My daughter Malki was 14 when the war started in 2000. She kept a private journal of her activities, which unknown to me, included her thoughts about the turbulent news.
• “Today the disturbances in the territories continued and the roads leading to the settlements were closed, including the Givat Ze’ev-Ramot road. A soldier was killed because he was trapped at Joseph’s Tomb and they couldn’t manage to rescue him. Just shocking and frightening...” Malki’s journal entry – October 1, 2000.
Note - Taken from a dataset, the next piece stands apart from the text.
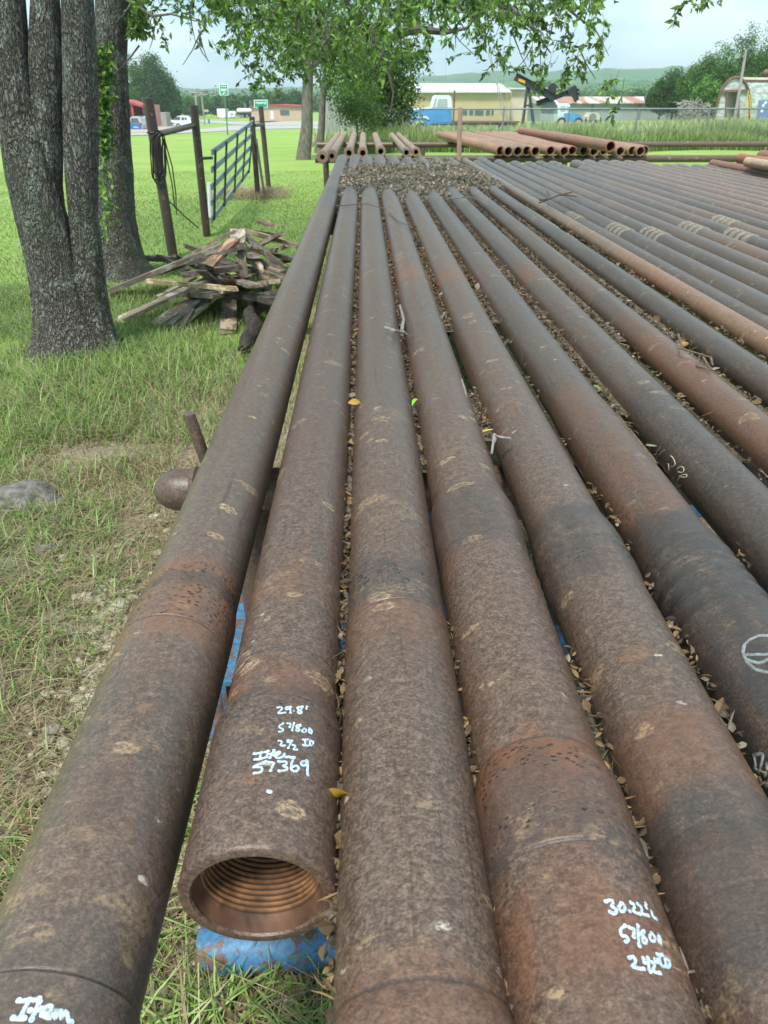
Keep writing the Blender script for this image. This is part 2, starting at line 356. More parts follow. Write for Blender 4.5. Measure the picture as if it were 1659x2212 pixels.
def strip(name,near,far,mat,dz,n=24,k=6):
    def samp(pl,t):
        s=t*(len(pl)-1); i=min(int(s),len(pl)-2); f=s-i; return (pl[i][0]*(1-f)+pl[i+1][0]*f, pl[i][1]*(1-f)+pl[i+1][1]*f)
    V=[]
    for i in range(n+1):
        A=G(*samp(near,i/n)); B=G(*samp(far,i/n))
        for j in range(k+1):
            p=A.lerp(B,j/k); V.append((p.x,p.y,zg(p.x,p.y)+dz))
    F=[(i*(k+1)+j,(i+1)*(k+1)+j,(i+1)*(k+1)+j+1,i*(k+1)+j+1) for i in range(n) for j in range(k)]
    tag(link(name,npmesh(name,V,F,True),mat),kind='structure')
strip('road',[(-80,306),(150,299),(279,294),(425,287),(555,279.5),(645,278),(700,280)],[(-80,291),(150,289),(279,287.5),(425,281),(503,272),(600,268),(700,270)],M['road'],.035)
strip('side_road',[(380,263),(430,264.5),(503,269.5),(560,271),(645,271),(700,272)],[(380,260.5),(430,260.5),(503,262),(560,262.5),(645,262.5),(700,263)],M['road'],.06)
strip('gravel_lot',[(-80,293),(150,290.5),(279,289),(360,285),(423,281)],[(-80,270),(150,268),(279,266),(360,265),(423,272)],M['lot'],.05)
def hill(name,us,hs,Y,thick,mat):
    V=[];n=160;m=14
    for i in range(n+1):
        u=us[0]+(us[-1]-us[0])*i/n; h=float(np.interp(u,us,hs))
        h*=1+.10*mnoise.noise((u*14,Y*.01,0))+.05*mnoise.noise((u*60,1,Y*.01))
        for j in range(m+1):
            t=j/m; yy=Y-thick*(1-t); z=-4+(h+4)*math.sin(t*math.pi/2)+ (3.0*mnoise.noise((u*Y*.03,yy*.02,5)) + 2.2*mnoise.noise((u*Y*.12,yy*.08,2)))*(t>.05)
            V.append((u*yy,yy,z))
    F=[(i*(m+1)+j,(i+1)*(m+1)+j,(i+1)*(m+1)+j+1,i*(m+1)+j+1) for i in range(n) for j in range(m)]
    tag(link(name,npmesh(name,V,F,True),mat),kind='structure')
hill('hills',[-.8,-.5,-.3,-.1,.1,.16,.22,.3,.36,.42,.5,.8],[26,24,22,24,48,56,56,60,62,60,56,50],1900,900,M['hill'])
hill('hills',[-.8,-.3,0,.08,.2,.28,.34,.40,.5,.8],[4,5,6,8,12,17,22,20,15,10],1000,400,M['hill'])
# ================================================================ leaves, blades, crowns
def leafmesh(name,P,D,size,wid,col,fold=.25,roll=None):
    """P base points, D unit directions, size length, wid width, col colours -> folded lance leaves"""
    n=len(P); D=D/np.linalg.norm(D,axis=1,keepdims=True)
    rnd=rng.normal(size=(n,3)); S=np.cross(D,rnd); S/=np.linalg.norm(S,axis=1,keepdims=True)+1e-9; Nn=np.cross(S,D)
    size=np.asarray(size).reshape(-1,1)*np.ones((n,1)); wid=np.asarray(wid).reshape(-1,1)*np.ones((n,1))
    b=P; mL=P+D*size*.45+S*wid*.5+Nn*wid*fold; mR=P+D*size*.45-S*wid*.5+Nn*wid*fold; tp=P+D*size-Nn*size*.12; mc=P+D*size*.5
    V=np.stack([b,mL,tp,mR,mc],1).reshape(-1,3); i=np.arange(n)*5
    F=np.concatenate([np.stack([i,i+1,i+4],1),np.stack([i+1,i+2,i+4],1),np.stack([i+2,i+3,i+4],1),np.stack([i+3,i,i+4],1)])
    c=np.repeat(col,5,0)
    return V,F,c
def join(parts):
    V=[];F=[];C=[];o=0
    for v,f,c in parts: V.append(v);F.append(f+o);C.append(c);o+=len(v)
    return np.concatenate(V),np.concatenate(F),np.concatenate(C)
GREENS=np.array([(.075,.15,.022),(.11,.21,.032),(.155,.27,.045),(.05,.105,.02),(.20,.31,.065)])
def pal(n,base=GREENS,p=None,var=.18):
    c=base[rng.choice(len(base),n,p=p)]; return c*(1+rng.normal(size=(n,1))*var).clip(.5,1.6)
def blobs(center,rad,n,seed,inner=.35):
    """cluster centres spread through a lumpy ellipsoid"""
    r=np.random.default_rng(seed); d=r.normal(size=(n,3)); d/=np.linalg.norm(d,axis=1,keepdims=True)
    q=r.uniform(inner,1,n)**.6; lump=1+.22*np.array([mnoise.noise(tuple(v*2.2+seed)) for v in d])
    return np.array(center)+d*(q*lump)[:,None]*np.array(rad)
def crown_mesh(cl,per,spread,size,tones,base=GREENS):
    n=len(cl); P=np.repeat(cl,per,0)+rng.normal(size=(n*per,3))*spread
    D=rng.normal(size=(n*per,3))+np.array((0,0,-.35)); t=np.repeat(tones,per,0)
    col=pal(n*per,base)*t[:,None]
    return leafmesh('c',P,D,size*rng.uniform(.7,1.3,n*per),size*.42,col)
def limbs(mb,base,top_pts,r0,seed):
    rr=random.Random(seed)
    for t in top_pts:
        a=Vector(base); b=Vector(t); mid=a.lerp(b,.5)+Vector((rr.uniform(-.1,.1),rr.uniform(-.1,.1),.12))*(b-a).length
        k=[a,a.lerp(mid,.5)+Vector((0,0,.05*(b-a).length)),mid,mid.lerp(b,.6),b]; mb.tube(k,[r0,r0*.75,r0*.5,r0*.3,r0*.12],6)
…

The details of the ordinary Israelis killed by the terrorists were doomed to fade away for other reasons too. Their fates highlighted the initial inability of the government to confront the terrorist onslaught. Until Operation Defensive Shield was launched on March 29, 2002, Palestinian terror groups were acting with essentially a free hand. The “omnipotent” IDF seemed unable to stop them. In these circumstances, it is no surprise that governments have been reluctant to highlight this sorry chapter in our nation’s history.